Is investing in an initial public offering a good idea?
Key Takeaways:
Media attention and high valuations around an Initial Public Offering (IPO) don’t always guarantee a favorable investment.
Investing in IPOs may be better suited for investors with longer-term time horizons and a willingness to hold shares rather than sell them.
Individual investors can purchase IPO stock directly through a brokerage account or by investing in small-/mid-cap growth mutual funds.
IPO Investment Myths:
Myth: If the public is excited about an IPO, I should invest
Reality: Positive attention doesn't guarantee a good investment. Extreme valuations may signal unfavorable risk-reward ratios, and a lack of a proven track record in the public domain adds risk.

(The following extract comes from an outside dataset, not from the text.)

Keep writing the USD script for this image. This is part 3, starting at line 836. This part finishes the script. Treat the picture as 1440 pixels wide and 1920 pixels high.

Myth: IPO investments will yield higher rewards than waiting to invest
Reality: Newly public companies are often high risk and volatile. Financial results from IPOs are mixed, and high valuations may become problematic during economic slowdowns.
Myth: If a company is going public, it must be financially stable
Reality: Audited financials in an IPO don't ensure future stability. The company's fortunes may be influenced by external factors beyond its control.
Myth: Only individual investors are awarded IPO shares
Reality: Institutional investors or fund managers are primary purchasers. Investment bankers prefer placing shares with long-term investors, creating share price volatility in the open market.
Myth: Investing in an IPO gets me in on the ground floor
Reality: IPO investors aren't the first to have access; they are among the first public owners. There's a difference between the IPO offering price and the price when shares start trading.
Understanding IPO Realities:
Mark the calendar for the date when shares become available for purchase.
Consider investing in small-/mid-cap growth mutual funds as an alternative to direct IPO stock purchases.
Terry Sandven's advice for potential IPO investors: Buyer beware. Understand the company, growth drivers, competitive landscape, valuations, and specific risks.
IPOs may be better suited for investors with longer-term time horizons who can bear potential substantial losses due to implied volatility.